Readers of this volume will be certainly intrigued by various aspects of Du Châtelet’s life and work. It might come as a surprise to some, but she was recognized by many contemporaries as a legitimate and credible member of the republic of letters. The degree of recognition was even greater for other learned women who, in the same years, joined academies and universities in northern Italy. These femmes savants or, as they were called in Italy, filosofesse (women philosophers) were indeed a well-known phenomenon that seems to have peaked in the first half of the eighteenth century, and their texts were often published under the patronage of prestigious individuals and institutions. The current rediscovery of their work is, one realizes, an attempt to rescue them from the oblivion into which they fell at the turn of the nineteenth century. Interestingly, most of the texts published in this book had always been available to historians. Nevertheless, they were not perceived as relevant and had gradually slipped out of sight. It is telling that the only text that has been reprinted and read during the last two centuries is the Discourse on Happiness, as it was considered emblematic of its author’s libertine and immoral inclinations. Readers will also realize, of course, the resistance met by Du Châtelet in her attempt to construct a scholarly reputation for herself, especially as a mathematician. It should be noted, incidentally, that the terms femmes savants and filosofesse were ambiguous in their eighteenth-century usage, as they could be deployed ironically as well, and were often associated with images of luxurious, immoral, and overly powerful women.

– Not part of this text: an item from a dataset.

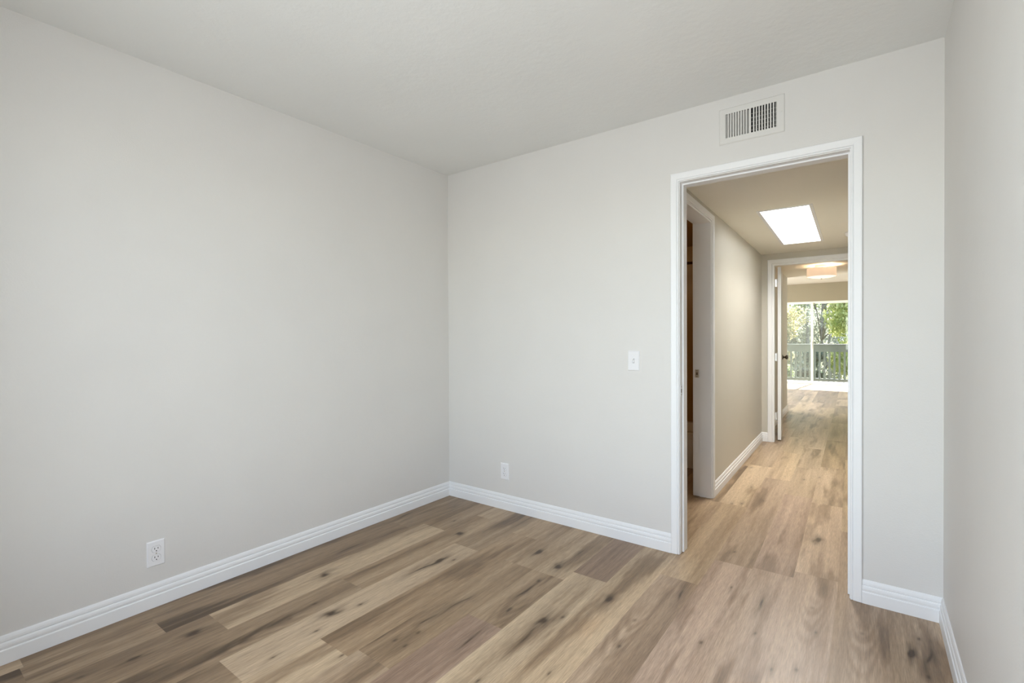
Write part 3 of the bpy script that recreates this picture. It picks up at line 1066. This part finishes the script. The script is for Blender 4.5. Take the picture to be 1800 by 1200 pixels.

In her introduction, Judith Zinsser, who is the author of a very well-written and researched biography of Du Châtelet, manages to give a sense of her complex interactions with the republic of letters and of the ways in which she tried to integrate her various social roles. Zinsser also provides the essential coordinates to understand the meaning of the selected texts, which are accompanied, cleverly, by a few letters that help the non-specialist to put them into context. Overall, the critical apparatus will serve well the general audience, in spite of a few imprecisions and the occasional puzzling claim—e.g. ‘natural philosophy’ is ‘a phrase coined in seventeenth-century England’ (105); Du Châtelet ‘counted among the twenty or so eighteenth-century men and women who understood this advanced mathematics [Newton’s Principia]’ (251). As for the texts selected, they represent well the breadth of Du Châtelet’s intellectual interests and writing styles. There is no direct evidence, however, of her mathematical competence—which is of no surprise as publishers are notoriously wary of inserting formulas in their books. Du Châtelet is writing at a time when scientific books ‘for ladies’ took out mathematics because of women’s alleged mathematical inability and more generally their little inclination for rational thinking. In fact, during her life, similar beliefs began to be naturalized through new theories of the brain and cognition. In the end, Du Châtelet and the other learned women of that period would fail to break the increasingly powerful association of masculinity and mathematics. Showing some of her brilliant renderings of difficult passages of the Principia, or samples of her use of ‘mixed mathematics’, would have been therefore particularly meaningful.

Zinsser’s well-crafted collection comes at a crucial moment in the study of the role of women in early modern science and makes an important contribution to it—not least as an invaluable didactic tool. Finally, the other voice of early modern science is beginning to be heard.